# Aim
Take the entries below and print all of them exactly, please.

# Provided information
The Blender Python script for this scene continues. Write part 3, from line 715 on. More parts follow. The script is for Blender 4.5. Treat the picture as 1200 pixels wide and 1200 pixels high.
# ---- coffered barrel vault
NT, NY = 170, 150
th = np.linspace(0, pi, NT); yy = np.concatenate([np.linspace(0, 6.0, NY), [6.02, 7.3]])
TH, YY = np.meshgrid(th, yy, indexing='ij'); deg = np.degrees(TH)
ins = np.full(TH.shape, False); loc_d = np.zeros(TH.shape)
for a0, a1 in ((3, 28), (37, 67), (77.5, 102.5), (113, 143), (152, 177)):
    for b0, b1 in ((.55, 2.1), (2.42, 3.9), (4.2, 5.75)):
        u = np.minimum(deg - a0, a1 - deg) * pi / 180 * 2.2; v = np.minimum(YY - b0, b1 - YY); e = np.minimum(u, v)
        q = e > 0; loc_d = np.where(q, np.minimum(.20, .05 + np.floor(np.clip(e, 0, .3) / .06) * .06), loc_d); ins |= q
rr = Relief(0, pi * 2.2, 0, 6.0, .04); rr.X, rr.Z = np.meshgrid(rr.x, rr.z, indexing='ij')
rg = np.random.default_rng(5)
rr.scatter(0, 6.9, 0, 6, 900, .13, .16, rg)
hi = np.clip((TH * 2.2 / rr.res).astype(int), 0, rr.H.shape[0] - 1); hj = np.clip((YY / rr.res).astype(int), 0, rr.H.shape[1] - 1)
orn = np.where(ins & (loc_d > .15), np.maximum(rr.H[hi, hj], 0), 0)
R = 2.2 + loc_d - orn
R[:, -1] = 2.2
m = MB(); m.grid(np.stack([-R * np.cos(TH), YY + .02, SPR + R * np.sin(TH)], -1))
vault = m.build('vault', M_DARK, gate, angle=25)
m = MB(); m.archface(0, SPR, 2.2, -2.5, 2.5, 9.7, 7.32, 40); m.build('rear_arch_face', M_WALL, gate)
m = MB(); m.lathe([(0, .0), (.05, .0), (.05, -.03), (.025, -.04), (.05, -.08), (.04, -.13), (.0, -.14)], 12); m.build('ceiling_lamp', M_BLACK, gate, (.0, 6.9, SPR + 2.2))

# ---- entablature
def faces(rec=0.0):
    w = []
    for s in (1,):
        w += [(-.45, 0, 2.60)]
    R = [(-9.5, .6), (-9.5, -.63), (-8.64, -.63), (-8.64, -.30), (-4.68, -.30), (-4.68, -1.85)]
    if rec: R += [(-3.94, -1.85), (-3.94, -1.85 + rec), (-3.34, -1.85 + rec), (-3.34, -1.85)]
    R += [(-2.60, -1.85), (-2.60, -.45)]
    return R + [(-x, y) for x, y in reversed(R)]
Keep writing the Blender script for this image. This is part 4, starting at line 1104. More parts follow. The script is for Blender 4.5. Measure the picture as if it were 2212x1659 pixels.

# The result
The Blender Python script for this scene continues. Write part 3, from line 715 on. More parts follow. The script is for Blender 4.5. Treat the picture as 1200 pixels wide and 1200 pixels high.
# ---- coffered barrel vault
NT, NY = 170, 150
th = np.linspace(0, pi, NT); yy = np.concatenate([np.linspace(0, 6.0, NY), [6.02, 7.3]])
TH, YY = np.meshgrid(th, yy, indexing='ij'); deg = np.degrees(TH)
ins = np.full(TH.shape, False); loc_d = np.zeros(TH.shape)
for a0, a1 in ((3, 28), (37, 67), (77.5, 102.5), (113, 143), (152, 177)):
    for b0, b1 in ((.55, 2.1), (2.42, 3.9), (4.2, 5.75)):
        u = np.minimum(deg - a0, a1 - deg) * pi / 180 * 2.2; v = np.minimum(YY - b0, b1 - YY); e = np.minimum(u, v)
        q = e > 0; loc_d = np.where(q, np.minimum(.20, .05 + np.floor(np.clip(e, 0, .3) / .06) * .06), loc_d); ins |= q
rr = Relief(0, pi * 2.2, 0, 6.0, .04); rr.X, rr.Z = np.meshgrid(rr.x, rr.z, indexing='ij')
rg = np.random.default_rng(5)
rr.scatter(0, 6.9, 0, 6, 900, .13, .16, rg)
hi = np.clip((TH * 2.2 / rr.res).astype(int), 0, rr.H.shape[0] - 1); hj = np.clip((YY / rr.res).astype(int), 0, rr.H.shape[1] - 1)
orn = np.where(ins & (loc_d > .15), np.maximum(rr.H[hi, hj], 0), 0)
R = 2.2 + loc_d - orn
R[:, -1] = 2.2
m = MB(); m.grid(np.stack([-R * np.cos(TH), YY + .02, SPR + R * np.sin(TH)], -1))
vault = m.build('vault', M_DARK, gate, angle=25)
m = MB(); m.archface(0, SPR, 2.2, -2.5, 2.5, 9.7, 7.32, 40); m.build('rear_arch_face', M_WALL, gate)
m = MB(); m.lathe([(0, .0), (.05, .0), (.05, -.03), (.025, -.04), (.05, -.08), (.04, -.13), (.0, -.14)], 12); m.build('ceiling_lamp', M_BLACK, gate, (.0, 6.9, SPR + 2.2))

# ---- entablature
def faces(rec=0.0):
    w = []
    for s in (1,):
        w += [(-.45, 0, 2.60)]
    R = [(-9.5, .6), (-9.5, -.63), (-8.64, -.63), (-8.64, -.30), (-4.68, -.30), (-4.68, -1.85)]
    if rec: R += [(-3.94, -1.85), (-3.94, -1.85 + rec), (-3.34, -1.85 + rec), (-3.34, -1.85)]
    R += [(-2.60, -1.85), (-2.60, -.45)]
    return R + [(-x, y) for x, y in reversed(R)]
Keep writing the Blender script for this image. This is part 4, starting at line 1104. More parts follow. The script is for Blender 4.5. Measure the picture as if it were 2212x1659 pixels.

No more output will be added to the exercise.